The reports are coming out of Price Waterhouse Coopers that MG Rover has been purchased by Nanjing Automotive, with The Times putting the figure at £60 million. The company’s been around since 1947, but it’s not the best known Chinese automaker. (In China, it puts together Fiat Palios and the Mk I Seat Ibiza.) However, it could be from this point.
   To draw a western analogy, Nanjing is sort of where ABC TV was before Charlie’s Angels came along.
   There are still some intellectual property issues to sort out, but the picture appears to be a relocation of volume car manufacturing to Red China (makes sense, given labour costs) with specialist car manufacturing retained in Great Britain (also makes sense, given British expertise and the higher prices that can be attained).
   I had thought the SAIC–Magma deal would be the one approved, given it had the support of one union and former Ford of Europe boss Martin Leach; but SAIC has shown itself to be overly subject to the political games played by the Politburo’s mergers’ committee. It has lost face in PWC’s eyes, and should have done more to preserve it. Nanjing apparently went in with the fewest conditions, at the best price, and kept face by trying to understand the British. Stories came out soon after MG Rover’s April collapse that SAIC was less than honest, with its representatives pretending to be drunk at parties with the Brits as a shrewd move to gain a negotiating advantage. (Yet the British media still continued to paint them as saviours and heroes. I say, old boy, they have not been playing by the Marquess of Queensbury rules. They wanted to screw you then, and the ‘conditions’ mentioned by PWC suggest that not much had changed, Martin Leach or no Martin Leach.)
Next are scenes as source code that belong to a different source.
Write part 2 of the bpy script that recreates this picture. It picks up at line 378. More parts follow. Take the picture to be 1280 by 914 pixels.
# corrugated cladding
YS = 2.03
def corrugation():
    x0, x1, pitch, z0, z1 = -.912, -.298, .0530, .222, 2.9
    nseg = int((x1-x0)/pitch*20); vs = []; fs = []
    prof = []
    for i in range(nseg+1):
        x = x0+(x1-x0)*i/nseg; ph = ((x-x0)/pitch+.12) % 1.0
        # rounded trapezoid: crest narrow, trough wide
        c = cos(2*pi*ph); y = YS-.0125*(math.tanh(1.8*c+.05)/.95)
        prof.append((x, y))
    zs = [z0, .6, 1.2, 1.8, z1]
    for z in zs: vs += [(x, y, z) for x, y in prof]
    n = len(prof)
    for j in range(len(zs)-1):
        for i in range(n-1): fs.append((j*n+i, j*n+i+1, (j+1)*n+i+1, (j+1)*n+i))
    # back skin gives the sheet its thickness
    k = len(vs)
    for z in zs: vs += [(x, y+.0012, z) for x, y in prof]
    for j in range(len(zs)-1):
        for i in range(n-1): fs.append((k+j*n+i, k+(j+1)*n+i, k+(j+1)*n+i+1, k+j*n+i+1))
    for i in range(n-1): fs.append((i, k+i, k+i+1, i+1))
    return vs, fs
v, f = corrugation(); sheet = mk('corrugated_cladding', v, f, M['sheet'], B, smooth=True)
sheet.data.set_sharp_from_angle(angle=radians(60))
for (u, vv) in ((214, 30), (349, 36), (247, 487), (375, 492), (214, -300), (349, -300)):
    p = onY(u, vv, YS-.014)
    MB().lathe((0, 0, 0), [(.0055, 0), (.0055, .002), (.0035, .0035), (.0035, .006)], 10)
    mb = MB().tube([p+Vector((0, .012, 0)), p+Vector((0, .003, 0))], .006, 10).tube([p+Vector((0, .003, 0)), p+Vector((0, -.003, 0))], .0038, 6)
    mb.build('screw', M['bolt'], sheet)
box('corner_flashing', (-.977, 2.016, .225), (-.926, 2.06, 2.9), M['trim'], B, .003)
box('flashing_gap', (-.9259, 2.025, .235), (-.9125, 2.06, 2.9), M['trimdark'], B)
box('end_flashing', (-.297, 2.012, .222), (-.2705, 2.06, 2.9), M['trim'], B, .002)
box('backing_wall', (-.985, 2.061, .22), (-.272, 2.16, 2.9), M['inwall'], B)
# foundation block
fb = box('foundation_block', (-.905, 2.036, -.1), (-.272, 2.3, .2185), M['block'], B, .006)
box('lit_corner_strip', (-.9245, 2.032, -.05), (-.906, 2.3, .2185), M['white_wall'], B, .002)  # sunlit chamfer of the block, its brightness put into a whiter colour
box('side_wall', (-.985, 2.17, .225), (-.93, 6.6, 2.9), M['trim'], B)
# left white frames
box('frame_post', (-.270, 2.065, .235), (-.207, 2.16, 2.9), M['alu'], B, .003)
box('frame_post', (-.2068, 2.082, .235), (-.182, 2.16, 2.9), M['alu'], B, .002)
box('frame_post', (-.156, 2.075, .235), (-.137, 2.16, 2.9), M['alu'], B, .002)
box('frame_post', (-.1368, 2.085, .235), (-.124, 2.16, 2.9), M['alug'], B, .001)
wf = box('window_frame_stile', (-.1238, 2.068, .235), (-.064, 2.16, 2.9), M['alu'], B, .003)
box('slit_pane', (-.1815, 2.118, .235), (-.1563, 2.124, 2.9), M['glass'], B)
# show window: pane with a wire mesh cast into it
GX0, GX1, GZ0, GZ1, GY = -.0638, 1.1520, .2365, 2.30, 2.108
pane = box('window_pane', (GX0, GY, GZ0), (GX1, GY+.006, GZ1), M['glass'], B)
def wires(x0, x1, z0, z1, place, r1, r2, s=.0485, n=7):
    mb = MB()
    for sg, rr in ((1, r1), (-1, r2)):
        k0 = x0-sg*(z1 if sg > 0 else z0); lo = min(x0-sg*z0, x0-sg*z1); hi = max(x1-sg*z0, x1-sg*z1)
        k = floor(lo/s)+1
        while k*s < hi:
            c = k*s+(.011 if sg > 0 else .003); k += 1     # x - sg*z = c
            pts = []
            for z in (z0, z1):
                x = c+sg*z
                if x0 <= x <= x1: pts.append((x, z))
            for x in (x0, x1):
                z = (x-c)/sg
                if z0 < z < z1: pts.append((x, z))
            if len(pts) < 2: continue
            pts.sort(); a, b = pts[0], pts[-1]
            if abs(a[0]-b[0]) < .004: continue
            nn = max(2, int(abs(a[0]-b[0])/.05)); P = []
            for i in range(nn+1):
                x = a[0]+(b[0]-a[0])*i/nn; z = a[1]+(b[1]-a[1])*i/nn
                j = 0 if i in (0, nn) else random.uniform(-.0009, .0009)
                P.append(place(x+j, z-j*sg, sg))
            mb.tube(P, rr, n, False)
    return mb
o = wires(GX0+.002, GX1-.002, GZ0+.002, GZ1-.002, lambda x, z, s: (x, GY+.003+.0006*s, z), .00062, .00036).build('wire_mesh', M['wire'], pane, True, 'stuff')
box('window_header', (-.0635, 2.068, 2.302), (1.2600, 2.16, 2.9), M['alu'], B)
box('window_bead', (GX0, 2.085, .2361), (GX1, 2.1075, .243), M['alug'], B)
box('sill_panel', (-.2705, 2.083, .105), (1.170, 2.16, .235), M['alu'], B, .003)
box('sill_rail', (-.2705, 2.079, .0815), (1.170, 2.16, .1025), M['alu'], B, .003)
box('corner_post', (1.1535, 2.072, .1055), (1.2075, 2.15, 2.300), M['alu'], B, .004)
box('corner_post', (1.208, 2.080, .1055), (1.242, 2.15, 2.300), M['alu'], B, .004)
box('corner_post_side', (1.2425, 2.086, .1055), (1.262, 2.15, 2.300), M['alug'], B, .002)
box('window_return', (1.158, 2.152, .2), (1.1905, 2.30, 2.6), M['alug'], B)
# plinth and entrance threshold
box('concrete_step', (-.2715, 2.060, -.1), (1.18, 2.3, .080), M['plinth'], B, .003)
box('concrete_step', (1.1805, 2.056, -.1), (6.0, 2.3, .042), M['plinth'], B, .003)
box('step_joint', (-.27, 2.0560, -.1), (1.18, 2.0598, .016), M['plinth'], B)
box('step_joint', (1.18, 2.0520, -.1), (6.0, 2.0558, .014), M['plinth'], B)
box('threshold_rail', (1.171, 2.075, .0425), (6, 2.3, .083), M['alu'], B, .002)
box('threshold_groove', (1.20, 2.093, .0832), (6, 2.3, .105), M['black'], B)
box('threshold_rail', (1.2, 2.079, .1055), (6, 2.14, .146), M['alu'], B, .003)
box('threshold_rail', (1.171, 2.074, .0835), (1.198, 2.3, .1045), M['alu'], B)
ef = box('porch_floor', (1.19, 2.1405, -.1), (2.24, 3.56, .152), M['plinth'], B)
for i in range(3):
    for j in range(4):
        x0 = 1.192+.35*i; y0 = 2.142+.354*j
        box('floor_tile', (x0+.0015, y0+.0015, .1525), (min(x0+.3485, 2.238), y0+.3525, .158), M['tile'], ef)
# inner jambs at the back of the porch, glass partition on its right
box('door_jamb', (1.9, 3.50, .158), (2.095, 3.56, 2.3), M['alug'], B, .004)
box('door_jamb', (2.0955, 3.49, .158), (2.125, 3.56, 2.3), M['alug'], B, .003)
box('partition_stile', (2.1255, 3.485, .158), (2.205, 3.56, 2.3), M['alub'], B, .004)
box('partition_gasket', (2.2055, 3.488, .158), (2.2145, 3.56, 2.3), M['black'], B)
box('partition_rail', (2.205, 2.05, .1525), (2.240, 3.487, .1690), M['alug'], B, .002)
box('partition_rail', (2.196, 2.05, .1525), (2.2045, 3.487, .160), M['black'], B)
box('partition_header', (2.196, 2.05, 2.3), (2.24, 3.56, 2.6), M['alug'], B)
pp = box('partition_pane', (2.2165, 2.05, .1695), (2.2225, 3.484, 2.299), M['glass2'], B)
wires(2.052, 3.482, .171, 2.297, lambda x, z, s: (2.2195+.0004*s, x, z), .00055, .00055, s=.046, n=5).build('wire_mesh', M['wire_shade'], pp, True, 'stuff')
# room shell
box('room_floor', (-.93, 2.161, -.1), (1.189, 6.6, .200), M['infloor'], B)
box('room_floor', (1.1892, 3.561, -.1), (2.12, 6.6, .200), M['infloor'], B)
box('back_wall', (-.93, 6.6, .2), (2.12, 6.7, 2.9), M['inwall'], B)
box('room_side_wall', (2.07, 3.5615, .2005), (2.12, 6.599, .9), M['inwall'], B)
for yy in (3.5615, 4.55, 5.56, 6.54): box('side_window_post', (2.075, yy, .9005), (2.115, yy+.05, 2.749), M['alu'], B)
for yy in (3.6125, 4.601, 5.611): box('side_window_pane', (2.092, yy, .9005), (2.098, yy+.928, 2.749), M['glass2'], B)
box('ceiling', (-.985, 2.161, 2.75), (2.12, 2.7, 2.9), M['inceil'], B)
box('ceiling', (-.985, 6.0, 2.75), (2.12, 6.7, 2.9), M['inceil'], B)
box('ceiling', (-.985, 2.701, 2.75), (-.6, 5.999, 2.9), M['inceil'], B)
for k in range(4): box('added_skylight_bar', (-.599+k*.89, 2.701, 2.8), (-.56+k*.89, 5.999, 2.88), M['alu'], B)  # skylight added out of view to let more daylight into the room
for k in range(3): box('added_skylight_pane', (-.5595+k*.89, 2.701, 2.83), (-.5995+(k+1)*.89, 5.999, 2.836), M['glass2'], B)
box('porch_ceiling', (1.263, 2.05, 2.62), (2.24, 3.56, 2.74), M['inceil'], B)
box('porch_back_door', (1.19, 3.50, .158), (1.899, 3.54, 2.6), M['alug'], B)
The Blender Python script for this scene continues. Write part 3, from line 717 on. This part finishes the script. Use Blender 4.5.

   Nanjing’s move makes sense from its own brand perspective. Nanjing now has some old brands under its belt, probably including the coveted MG, which places the company in the same position as Lenovo or Haier. Sixty million pounds is not a lot to pay for MG’s 80 years’ history and a fast-track to exports for the loss-making Communist-state-owned manufacturer. They will get it back through the premium their goods will sell at: if they thought Phoenix was doing well out of the CityRover, then they will be quite pleased with their profit per unit.
   It’ll likely be the first Chinese automaker to sell in Europe, well ahead of the big boys who are still building cars under licence, with the exception of Geely and China Brilliance (who have no recognizable brands).
   It’s the sort of example you might expect to find in one of (co-author) Simon Anholt’s insightful books, such as his earlier Brand New Justice, and Nanjing could prove, finally, that brands are more important than financial wizardry.
   Whether or not Nanjing can sustain the manufacture is another matter, but brands have a funny way of propping things up and helping a company weather the worst. And with the faltering of one of its domestic JVs, there may be capacity for some Rovers popping out of a Red Chinese factory. Let’s hope this acquisition not only helps preserve some British jobs, but overall can bring greater equity to global incomes. Through that, we all gain.